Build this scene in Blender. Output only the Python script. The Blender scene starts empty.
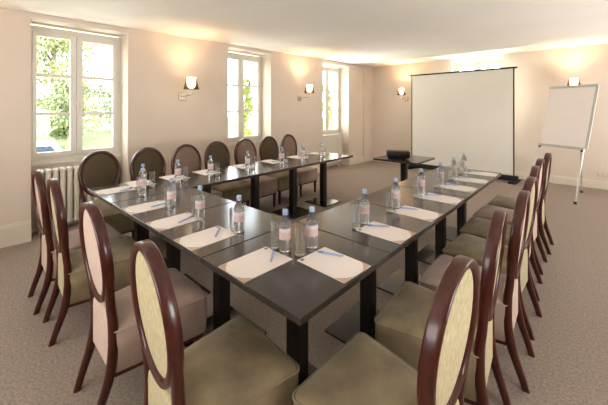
import bpy, bmesh, math, random
from mathutils import Vector, Matrix
random.seed(7)
PI = math.pi
COL = bpy.context.scene.collection

# ------------------------------------------------------------------ materials
def lin(c):
    return tuple((x/12.92 if x <= .04045 else ((x+.055)/1.055)**2.4) for x in (v/255 for v in c))
def new_mat(name):
    m = bpy.data.materials.new(name); m.use_nodes = True
    nt = m.node_tree; b = nt.nodes['Principled BSDF']
    return m, nt, b
def mat(name, rgb, rough=.6, metal=0, noise=0, scale=30, bump=0, bscale=None, coat=0, spec=None, stretch=None, sheen=0, detail=3):
    """plain or noise-mottled principled surface; rgb is 0-255 sRGB"""
    m, nt, b = new_mat(name)
    c = lin(rgb)
    b.inputs['Base Color'].default_value = (*c, 1)
    b.inputs['Roughness'].default_value = rough
    b.inputs['Metallic'].default_value = metal
    if coat: b.inputs['Coat Weight'].default_value = coat; b.inputs['Coat Roughness'].default_value = .12
    if spec is not None: b.inputs['Specular IOR Level'].default_value = spec
    if sheen: b.inputs['Sheen Weight'].default_value = sheen; b.inputs['Sheen Roughness'].default_value = .4
    if noise or bump:
        tc = nt.nodes.new('ShaderNodeTexCoord'); mp = nt.nodes.new('ShaderNodeMapping')
        nt.links.new(tc.outputs['Object'], mp.inputs['Vector'])
        if stretch: mp.inputs['Scale'].default_value = stretch
        n = nt.nodes.new('ShaderNodeTexNoise'); n.inputs['Scale'].default_value = scale; n.inputs['Detail'].default_value = detail
        nt.links.new(mp.outputs['Vector'], n.inputs['Vector'])
        if noise:
            r = nt.nodes.new('ShaderNodeValToRGB')
            r.color_ramp.elements[0].position = .3; r.color_ramp.elements[1].position = .7
            r.color_ramp.elements[0].color = (*[x*(1-noise) for x in c], 1)
            r.color_ramp.elements[1].color = (*[min(1, x*(1+noise)) for x in c], 1)
            nt.links.new(n.outputs['Fac'], r.inputs['Fac']); nt.links.new(r.outputs['Color'], b.inputs['Base Color'])
        if bump:
            n2 = n
            if bscale:
                n2 = nt.nodes.new('ShaderNodeTexNoise'); n2.inputs['Scale'].default_value = bscale
                nt.links.new(mp.outputs['Vector'], n2.inputs['Vector'])
            bp = nt.nodes.new('ShaderNodeBump'); bp.inputs['Strength'].default_value = bump; bp.inputs['Distance'].default_value = .004
            nt.links.new(n2.outputs['Fac'], bp.inputs['Height']); nt.links.new(bp.outputs['Normal'], b.inputs['Normal'])
    return m
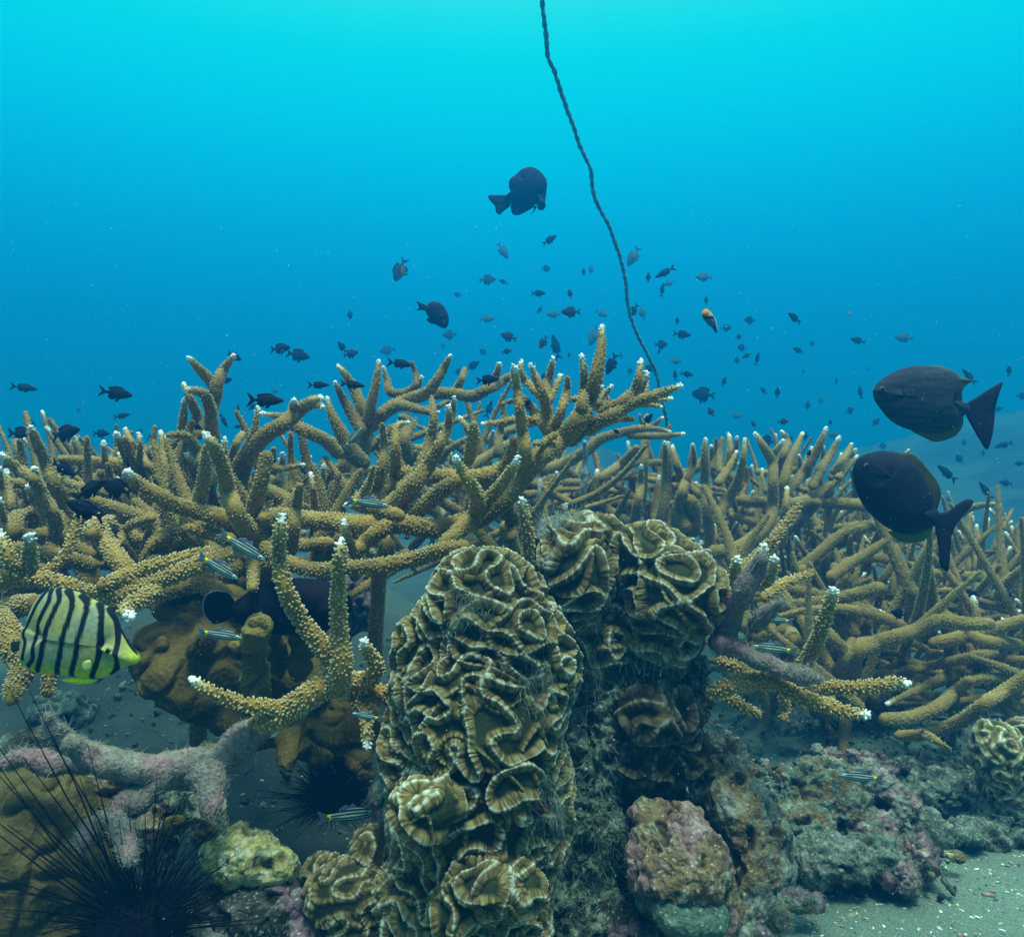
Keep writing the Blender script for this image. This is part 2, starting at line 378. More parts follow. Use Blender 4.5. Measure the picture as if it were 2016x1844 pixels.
def make_branch(root, Pr, style='m', tip=1, tint=0.0, name='branch', dead=False, origin=None):
    """one branch mesh under its colony, with its white growing tip as a sub-part"""
    BR[0] += 1; sd_ = BR[0]; g = np.random.default_rng(sd_)
    d = Pr[:, 1].mean(); px = d/762.0                        # metres per rendered pixel at that distance
    seg = 16 if style == 'n' else (12 if style == 'm' else 8)
    step = max(0.35*Pr[:, 3].mean(), 0.004)
    V, F4, F3, D, fr = tube_data(Pr, seg, step, seed=sd_, rough=0.12 if not dead else 0.6, rf=30 if not dead else 45)
    r0 = fr[1][0]; tl = (1.1 if tip == 1 else 0)*max(r0*2.1, 0.008)
    b1, b2 = (BROWN, BROWN2) if not dead else (DEAD, DEADG)
    vb = g.uniform(.78, 1.15)*(np.array((1.0, .97, .92)) if style == 'n' else 1.0); b1 = b1*vb; b2 = b2*vb*np.array((1, g.uniform(.94, 1.08), 1))
    nz = fbm(V, 14, 3, 50)*0.5+0.5
    col = mixc(b1, b2, np.clip(nz+tint, 0, 1))
    if not dead:
        col = mixc(col, PALE, 0.55*(1-sst(D, tl, tl+5*max(r0, 0.005))) if tip else D*0)
    else:
        pk = sst(fbm(V, 28, 3, 77), 0.0, 0.4); col = mixc(col, (0.29, 0.15, 0.17), pk*0.8)
    parts = [(V, F4, F3, col, D)]
    if not dead:
        sp, ra, hg, sides, cup = {'n': (0.0054, 0.0018, 0.0036, 6, True), 'm': (0.0058, 0.0017, 0.0026, 4, False), 'f': (0.011, 0.0023, 0.0026, 3, False)}[style]
        BV, B4, B3, w, q = bumps(fr, sp, ra, hg, sides, sd_, cupped=cup)
        bc = mixc(mixc(b1, b2, np.clip(tint+0.4+0*w, 0, 1)), PALE*(0.95 if style == 'n' else 0.8), w)
        parts.append((BV, B4, B3, bc, q))
    # split off the tip
    def join(sel_tip):
        Vs = []; f4 = []; f3 = []; cs = []; n = 0
        for (v, a4, a3, cc, dd) in parts:
            def keep(f):
                m_ = (dd[f].max(axis=1) < tl) & (tl > 0)
                return f[m_] if sel_tip else f[~m_]
            Vs.append(v); f4.append(keep(a4)+n); f3.append(keep(a3)+n); cs.append(cc); n += len(v)
        v = np.concatenate(Vs); f4 = np.concatenate(f4); f3 = np.concatenate(f3); cs = np.concatenate(cs)
        used = np.zeros(len(v), bool); used[f4.ravel()] = True; used[f3.ravel()] = True
        mp = np.cumsum(used)-1
        return v[used], [mp[f4], mp[f3]], cs[used]
    m_ = M['coral'] if style != 'f' else M['far_coral']
    if dead: m_ = M['rock']
    v, f, cs = join(False)
    o = mk(name, v, f, m_, root, cs)
    if tip == 1 and tl > 0:
        v, f, cs = join(True)
        if sum(len(x) for x in f):
            w = np.clip(0.72+0.5*(1-np.linalg.norm(v-Pr[0, :3], axis=1)/max(tl, 1e-6)), 0, 1)
            mk('tip', v, f, m_, o, mixc(PALE, WHITE, w))
    return o, (v, f), (V, [F4, F3])
def tr(zone, s, d0, d1, wob=0.0, seed=0, rs=1.0):
    """'x y r x y r ...' traced points (tip first) -> world centre line with radii"""
    a = np.array([float(x) for x in s.split()]).reshape(-1, 3); out = []
    L = np.concatenate([[0], np.cumsum(np.hypot(*np.diff(a[:, :2], axis=0).T))]); L /= max(L[-1], 1)
    g = np.random.default_rng(int(abs(a.sum()))+seed)
    for k, (x, y, r) in enumerate(a):
        u, v = ZU(zone, x, y); d = d0+(d1-d0)*L[k]+g.normal(0, wob)
        sc = {0: 1, 8: .4}.get(zone, .36)
        out.append([*P(u, v, d), r*sc/F_*d*rs*RK])
    return np.array(out)
def colony(name, label, cat, zone, base_uvd, rows, style, wob=0.02, group=None, name_b='branch'):
    r = empty(name, P(*base_uvd)); tag(r, label, cat, group)
    for row in rows:
        d0, d1, s = row[:3]; tip = row[3] if len(row) > 3 else 1; stl = row[4] if len(row) > 4 else style; z = row[5] if len(row) > 5 else zone
        make_branch(r, tr(z, s, d0, d1, wob), stl, tip)
    return r
SG = 'staghorn coral colonies'
# -- near left arm
nl = colony('staghorn_coral', 'thick knobbly brown coral arm running in from the left edge just above the striped butterflyfish', 'coral', 1, (160, 1170, 1.05), [
 (1.05, 1.15, '60 2150 40 90 2060 70 130 1960 86 60 1830 100 -40 1700 110', 0), (1.15, 1.2, '262 2110 36 270 2010 44 270 1910 50 180 1830 60', 0), (1.2, 1.2, '-20 1700 70 80 1640 76 200 1620 60', 0),
 (1.12, 1.0, '1275 1345 50 1100 1405 58 900 1480 60 720 1560 58 520 1570 55 330 1510 52 150 1475 55 0 1490 60 -140 1500 60', 0),
 (1.14, 1.06, '1210 1335 32 1090 1355 45 900 1400 48 740 1450 48 560 1520 45', 0),
 (0.96, 1.0, '165 1245 22 162 1330 42 160 1440 52'), (1.0, 1.0, '0 1240 25 35 1340 42 100 1460 48'),
 (0.96, 1.05, '720 1695 28 680 1655 42 760 1600 55 850 1555 55'),
 (1.08, 1.04, '430 1140 18 405 1240 26 340 1370 30 250 1450 32', 0),
 (1.16, 1.08, '520 1160 52 560 1250 56 640 1370 60 740 1500 62', 0),
 (1.2, 1.12, '600 1170 40 520 1200 55 500 1240 50', 0),
], 'n', 0.01, SG)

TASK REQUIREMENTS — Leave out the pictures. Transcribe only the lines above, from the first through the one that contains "COL = bpy.context.scene.collection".

ANSWER FOR THIS EXERCISE —
Build this scene in Blender. Output only the Python script. The Blender scene starts empty.
import bpy, bmesh, math, random
from mathutils import Vector, Matrix
random.seed(7)
PI = math.pi
COL = bpy.context.scene.collection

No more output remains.